Nevertheless, beside these caveats, USE flags are a good and very useful feature. Maybe it is a good thing to work clean along the usage of USE flags with something like a concept ;-) to not run into an unexpected behavior.

Handling of USE flags

Assuming the basics of how to define USE flags are well known. Assuming that portage is up-to-date too. Thus I want to make some general recommendations first, followed by some examples.

Use a folder  package.use  instead of a file, because this is much more flexible. Don't define USE flags in  make.conf ! It isn't a good idea to have similar config settings in different places.

Sometimes portage will create a file inside  /etc/portage/package.use . The filename in such a case is similar to the related ebuild name. This points me to another suggestion: don't use package/ebuild names for files in this folder to prevent conflicts with portage (usually CONFIG_PROTECT take affect then).

Take care, changing global USE flags could result in unexpected behavior of  emerge , likely inextricably and/or conflicting dependencies. Worst case the compile process fails. An investigation of such issues could be time consuming. In case it have to be done, I suggest to do it by re-emerging package by package with the new USE flags.

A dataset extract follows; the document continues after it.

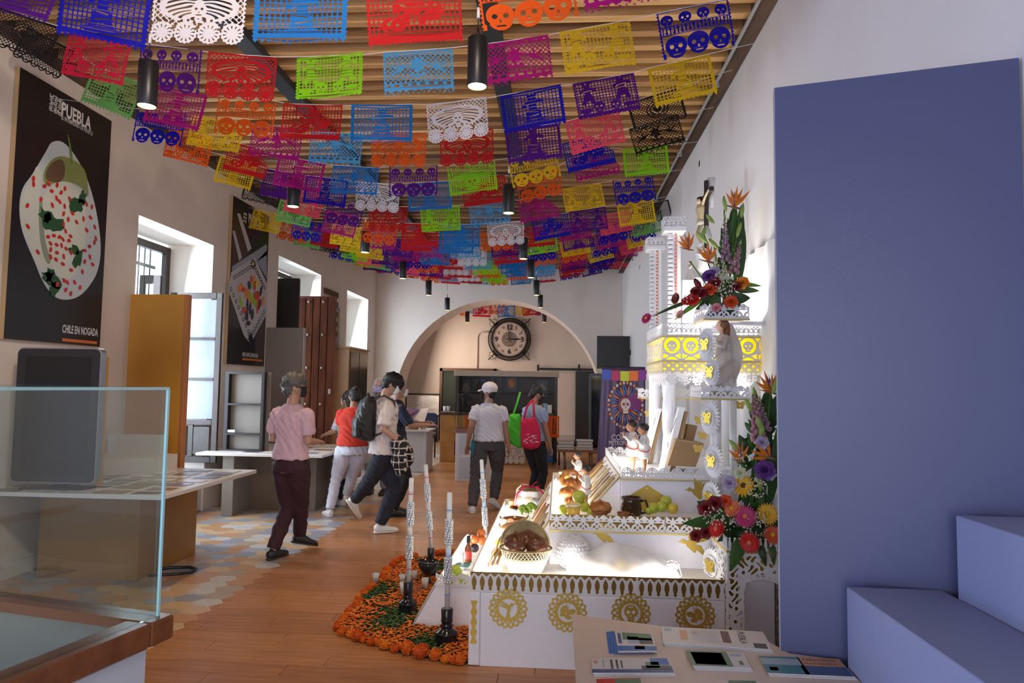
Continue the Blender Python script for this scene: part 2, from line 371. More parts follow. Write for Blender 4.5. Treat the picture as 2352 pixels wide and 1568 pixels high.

Do not do  USE=“<flag>” emerge <package> , except for testing! If the package was installed successful and it should be kept, add the USE flag change to the configuration.

To respect the human factor (to many files against to big files), my decision is to have basically 3 files in  /etc/portage/package.use :

  •  default  - contains a default set of USE flags for all my machines
  •  localhost  - these USE flags are special for each system (even localhost)
  •  temp  - temporarily USE flags, e.g. for tests

The files will be read in alphabetical order. Thus you can overwrite USE flags in  default  by a contrary setting in (e.g.)  localhost . See the examples and comments.

The numbers surrounded by brackets at the end of some lines are not part of the configuration - it is to refer the comments!

Here is an example of how  /etc/portage/package.use/default  could looks like:

*/* -bindist -berkdb -gpm -X -systemd     (1)
sys-libs/gdbm berkdb                      (1)

app-admin/logrotate -cron
app-admin/sudo -sendmail
mail-client/nail net
net-misc/dhcp -server -ssl                (2)
sys-devel/gcc go -fortran

# by default keep git simple
dev-vcs/git -perl -python                 (3)

# server standards
net-dns/bind filter-aaaa fixed-rrset


         (1) the first line disables USE flags for all packages, the second enable one of them for sys-libs/gdbm exclusive
         (2) dhcp: usually there are more clients then servers - if the host should be a dhcp server put  net-misc/dhcp -server client  in the file  localhost  (see below)
         (3) git: don't install a lot of extra classes for e.g. perl (CPAN modules) which are not required by default

The file  default  is the same on every system of mine, independent if a specific package is installed or not!

Here is an example of how  /etc/portage/package.use/localhost  could looks like:

*/* abi_x86_32 X                          (4)
*/* -wifi -bluetooth -wireless            (5)

# samba
>net-fs/samba-4.2 addc addns gnutls -system-mitkrb5 winbind ads ldap
>=sys-libs/tdb-1.3.8 python
>=sys-libs/tevent-0.9.26 python
>=sys-libs/ntdb-1.0-r1 python
>=app-crypt/heimdal-1.5.3-r2 -ssl
>=net-dns/bind-tools-9.10.2_p4 gssapi

net-fs/cifs-utils -acl -ads


         (4) the X USE flag will be enabled for this host (overwrites the contrary setting in  default )
         (5) disable some functionality which is usually for portable devices only

The file  localhost  is the specific on every system of mine, even if sometimes the same settings are used!

The rest is even specific of this (local) host. Fore sure, these are examples. I think an example of  /etc/portage/package.use/temp  isn't necessary.


I'm convinced that a set of rules and stay compliant with it strictly is a good way to prevent issues. Even if I didn't mention every little detail, the above concept works for me since a long time. I would appreciate to see these files defined as “reserved for user config” by portage :-). Anyhow, it's just a suggestion.